Да и «исправлялся» тот потом, написав поэму о Ленине «Лонжюмо», как-то неправильно, сплошные метафоры, а где настоящее чувство?

По гаснущим рельсам
бежит паровозик,
как будто сдвигают
застежку на «молнии»…

И т. п. (кстати, блестящий образ!)

А еще в этой поэме Вознесенский задал несколько крамольных для того времени вопросов:

– Скажите, Ленин, где победы и пробелы?
Скажите – в суете мы суть не проглядели?..
‹…›
Скажите, Ленин, в нас идея не ветшает? –

или про застрелившегося Орджоникидзе:

Что вам снится? Плотины Чирчика?
Первый трактор и кран с серьгой?
Почему вы во сне кричите,
Серго?!

Это в девяностые новоявленные демократы, только что спрятавшие свои партбилеты, улюлюкали вслед беспартийному поэту: ату его, он про Ленина поэму сочинил. А вот в семидесятые мой личный стукач Анатолий М. (с которым я познакомился «благодаря» Окуджаве – см. выше), возвращая пластинку с записью «Лонжюмо» в авторском чтении, не мог скрыть потрясения: как такое издали и почему этот Вознесенский не сидит в тюрьме или психушке.

Но Вознесенскому все же дозволили быть. В жвачно-вегетарианские брежневские времена один такой театр, как «Таганка», и один такой «авангардист», как Вознесенский, были даже нужны. Чтоб иностранным послам показывать и за границей демонстрировать советскую демократию и нерушимость прав человека в СССР. Поэтому сближение Вознесенского с «Таганкой» совсем не случайно. И дело не только в «Антимирах» и других, как сказали бы сейчас, проектах.
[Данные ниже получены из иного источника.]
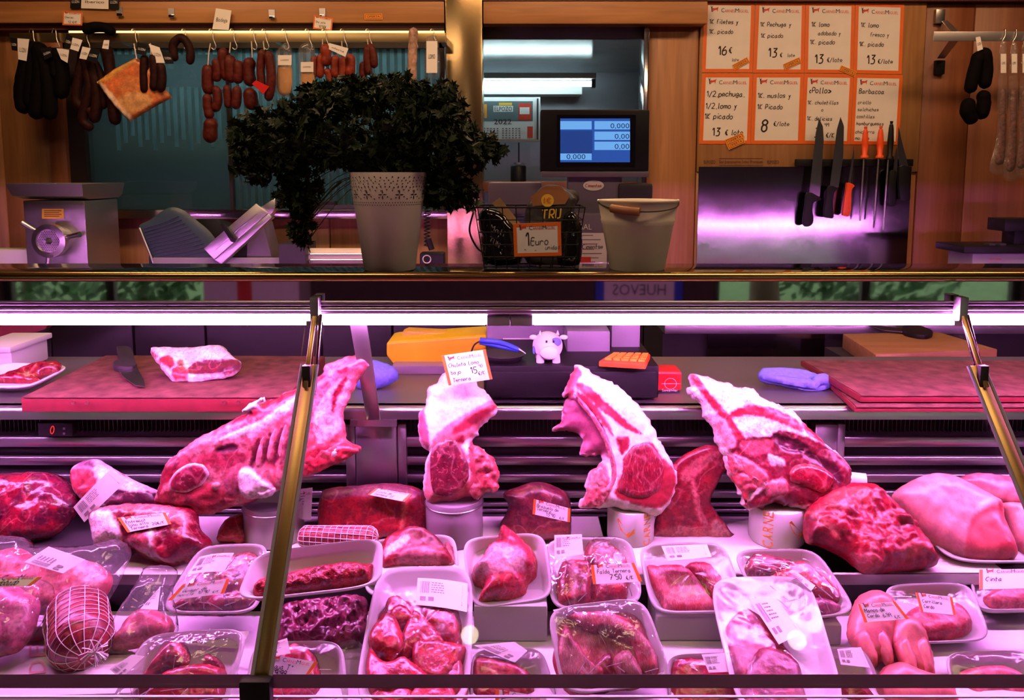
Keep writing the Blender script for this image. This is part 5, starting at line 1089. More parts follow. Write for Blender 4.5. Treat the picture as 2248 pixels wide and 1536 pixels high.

Просто «встретились два одиночества», по крайней мере эстетических.

От этого же эстетического одиночества:

…пошли мне, Господь, второго,
чтоб не был так одинок… –

отчетливое желание Вознесенского обосновать и утвердить свою школу. И найти «второго».

Кого только он не принимал в свою школу! Петр Вегин, Александр Ткаченко, Алексей Парщиков, Нина Искренко, Юрий Арабов, Алексей Прийма… Дошло аж до Константина Кедрова. Увы, учителя в этой школе никто не превзошел и, значит, «второй» не появился.

Не получилось. Тогда Андрей Андреич переосмыслил – в христианских координатах – значение этого «второго» и, кажется, решил, что и слава Создателю, коль не появился. Во всяком случае он написал свою вторую поэму-рок-оперу в том числе и об этом.